DIRECTIVE:
Give back an exact copy of the lines from the start of the material through the line bearing "col = sc.collection". Include both ends and nothing else.
────────────────────────────────────────
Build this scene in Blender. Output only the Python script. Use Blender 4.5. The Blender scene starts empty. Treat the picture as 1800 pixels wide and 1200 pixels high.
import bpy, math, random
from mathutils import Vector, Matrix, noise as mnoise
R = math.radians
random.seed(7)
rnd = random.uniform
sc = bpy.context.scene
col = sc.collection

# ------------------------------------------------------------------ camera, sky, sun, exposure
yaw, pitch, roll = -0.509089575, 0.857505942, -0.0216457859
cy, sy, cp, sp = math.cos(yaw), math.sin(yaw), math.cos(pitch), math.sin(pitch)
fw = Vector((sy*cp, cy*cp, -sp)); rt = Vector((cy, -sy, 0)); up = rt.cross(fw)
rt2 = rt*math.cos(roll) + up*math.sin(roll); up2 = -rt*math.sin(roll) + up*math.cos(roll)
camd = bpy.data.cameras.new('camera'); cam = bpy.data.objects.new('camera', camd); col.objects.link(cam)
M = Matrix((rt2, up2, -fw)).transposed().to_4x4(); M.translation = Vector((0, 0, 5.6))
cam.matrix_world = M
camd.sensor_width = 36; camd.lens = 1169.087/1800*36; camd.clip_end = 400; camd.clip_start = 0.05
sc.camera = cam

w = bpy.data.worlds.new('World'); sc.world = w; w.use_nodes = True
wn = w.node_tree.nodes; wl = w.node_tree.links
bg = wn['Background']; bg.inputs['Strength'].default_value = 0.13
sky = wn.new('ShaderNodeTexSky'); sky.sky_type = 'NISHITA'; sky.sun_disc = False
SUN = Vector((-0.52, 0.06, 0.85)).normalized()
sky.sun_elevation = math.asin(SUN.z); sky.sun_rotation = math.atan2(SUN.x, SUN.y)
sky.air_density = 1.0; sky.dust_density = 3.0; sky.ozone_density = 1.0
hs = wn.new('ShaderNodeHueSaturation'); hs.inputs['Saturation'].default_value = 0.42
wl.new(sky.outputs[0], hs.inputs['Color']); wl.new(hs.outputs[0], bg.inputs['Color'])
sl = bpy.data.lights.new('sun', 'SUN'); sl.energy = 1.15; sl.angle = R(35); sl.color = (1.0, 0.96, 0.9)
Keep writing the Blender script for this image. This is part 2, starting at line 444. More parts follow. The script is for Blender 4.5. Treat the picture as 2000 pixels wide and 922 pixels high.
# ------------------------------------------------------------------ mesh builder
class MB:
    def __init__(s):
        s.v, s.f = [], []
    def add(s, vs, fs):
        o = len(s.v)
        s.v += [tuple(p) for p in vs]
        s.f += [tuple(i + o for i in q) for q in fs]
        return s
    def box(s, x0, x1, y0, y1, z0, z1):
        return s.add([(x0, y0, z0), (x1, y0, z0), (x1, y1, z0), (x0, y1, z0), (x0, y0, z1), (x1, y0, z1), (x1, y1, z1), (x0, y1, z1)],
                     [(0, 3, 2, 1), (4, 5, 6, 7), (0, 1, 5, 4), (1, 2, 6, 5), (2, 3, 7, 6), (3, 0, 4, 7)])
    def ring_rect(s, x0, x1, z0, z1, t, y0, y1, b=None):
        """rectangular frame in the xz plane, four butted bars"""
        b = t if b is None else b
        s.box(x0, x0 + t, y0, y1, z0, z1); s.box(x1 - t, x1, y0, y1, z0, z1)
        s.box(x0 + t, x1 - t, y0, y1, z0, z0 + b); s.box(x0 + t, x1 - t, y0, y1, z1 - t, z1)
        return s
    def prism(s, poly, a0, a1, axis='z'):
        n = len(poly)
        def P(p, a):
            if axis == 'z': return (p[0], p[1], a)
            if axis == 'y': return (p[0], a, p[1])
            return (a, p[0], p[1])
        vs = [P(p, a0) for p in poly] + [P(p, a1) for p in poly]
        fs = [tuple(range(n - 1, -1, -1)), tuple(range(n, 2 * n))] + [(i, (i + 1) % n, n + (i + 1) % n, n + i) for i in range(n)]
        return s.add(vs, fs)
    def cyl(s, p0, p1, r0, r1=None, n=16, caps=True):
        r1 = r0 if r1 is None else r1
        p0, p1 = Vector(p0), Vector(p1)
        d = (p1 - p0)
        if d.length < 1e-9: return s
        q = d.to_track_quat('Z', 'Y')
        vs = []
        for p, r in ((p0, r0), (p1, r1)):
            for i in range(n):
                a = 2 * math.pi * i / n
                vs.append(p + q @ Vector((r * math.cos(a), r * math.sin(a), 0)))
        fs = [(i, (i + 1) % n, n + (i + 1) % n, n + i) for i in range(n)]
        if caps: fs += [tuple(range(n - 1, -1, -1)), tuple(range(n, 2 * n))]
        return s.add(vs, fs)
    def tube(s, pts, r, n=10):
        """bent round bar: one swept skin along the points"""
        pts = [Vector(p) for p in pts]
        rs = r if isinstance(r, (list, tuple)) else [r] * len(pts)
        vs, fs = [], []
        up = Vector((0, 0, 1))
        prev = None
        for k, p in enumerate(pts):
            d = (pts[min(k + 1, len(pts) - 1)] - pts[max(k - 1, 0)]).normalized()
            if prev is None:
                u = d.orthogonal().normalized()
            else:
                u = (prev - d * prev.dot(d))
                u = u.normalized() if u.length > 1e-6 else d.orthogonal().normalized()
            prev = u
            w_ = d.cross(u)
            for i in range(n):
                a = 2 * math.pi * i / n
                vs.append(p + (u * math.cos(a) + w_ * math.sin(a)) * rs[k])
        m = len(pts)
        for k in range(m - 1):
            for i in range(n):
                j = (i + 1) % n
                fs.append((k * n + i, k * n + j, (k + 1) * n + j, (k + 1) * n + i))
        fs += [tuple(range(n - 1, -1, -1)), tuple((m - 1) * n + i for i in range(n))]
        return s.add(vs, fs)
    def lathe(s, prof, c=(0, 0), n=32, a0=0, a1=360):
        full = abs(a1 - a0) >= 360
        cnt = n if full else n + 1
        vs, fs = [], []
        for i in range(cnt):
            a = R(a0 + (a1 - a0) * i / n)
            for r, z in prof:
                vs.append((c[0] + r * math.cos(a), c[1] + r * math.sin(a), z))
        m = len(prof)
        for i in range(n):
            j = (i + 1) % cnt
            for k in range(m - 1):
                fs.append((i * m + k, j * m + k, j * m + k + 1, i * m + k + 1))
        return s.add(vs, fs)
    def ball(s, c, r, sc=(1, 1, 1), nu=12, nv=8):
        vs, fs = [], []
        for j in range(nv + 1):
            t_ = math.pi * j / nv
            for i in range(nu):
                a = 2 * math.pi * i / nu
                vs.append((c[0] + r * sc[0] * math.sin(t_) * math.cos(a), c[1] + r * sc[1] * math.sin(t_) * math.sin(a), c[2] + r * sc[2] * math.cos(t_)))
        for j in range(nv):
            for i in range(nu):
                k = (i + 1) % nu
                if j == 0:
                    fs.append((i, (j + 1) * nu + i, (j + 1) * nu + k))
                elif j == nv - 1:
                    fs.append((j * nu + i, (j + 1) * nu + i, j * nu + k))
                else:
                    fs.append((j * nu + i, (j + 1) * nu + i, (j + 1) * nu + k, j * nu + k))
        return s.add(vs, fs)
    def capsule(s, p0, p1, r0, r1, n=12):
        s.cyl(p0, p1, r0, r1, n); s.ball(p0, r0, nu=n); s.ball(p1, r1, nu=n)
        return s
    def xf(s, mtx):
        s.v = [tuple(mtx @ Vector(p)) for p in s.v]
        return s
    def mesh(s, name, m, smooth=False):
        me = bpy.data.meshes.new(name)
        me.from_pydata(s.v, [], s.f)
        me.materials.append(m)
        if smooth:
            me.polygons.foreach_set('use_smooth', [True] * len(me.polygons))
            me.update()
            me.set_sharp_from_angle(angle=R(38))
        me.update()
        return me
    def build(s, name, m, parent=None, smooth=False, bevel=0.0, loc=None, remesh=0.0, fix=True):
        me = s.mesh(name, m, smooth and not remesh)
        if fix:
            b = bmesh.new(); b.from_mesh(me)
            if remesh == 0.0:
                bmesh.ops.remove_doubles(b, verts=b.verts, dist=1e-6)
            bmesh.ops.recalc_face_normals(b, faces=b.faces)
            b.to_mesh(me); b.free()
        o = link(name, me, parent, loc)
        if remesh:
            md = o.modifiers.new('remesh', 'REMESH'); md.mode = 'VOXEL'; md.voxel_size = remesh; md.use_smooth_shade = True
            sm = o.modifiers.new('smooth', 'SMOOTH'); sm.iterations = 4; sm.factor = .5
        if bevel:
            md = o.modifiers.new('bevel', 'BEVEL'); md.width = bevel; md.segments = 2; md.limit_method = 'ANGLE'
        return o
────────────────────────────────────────
EXERCISE RESPONSE:
Build this scene in Blender. Output only the Python script. Use Blender 4.5. The Blender scene starts empty. Treat the picture as 1800 pixels wide and 1200 pixels high.
import bpy, math, random
from mathutils import Vector, Matrix, noise as mnoise
R = math.radians
random.seed(7)
rnd = random.uniform
sc = bpy.context.scene
col = sc.collection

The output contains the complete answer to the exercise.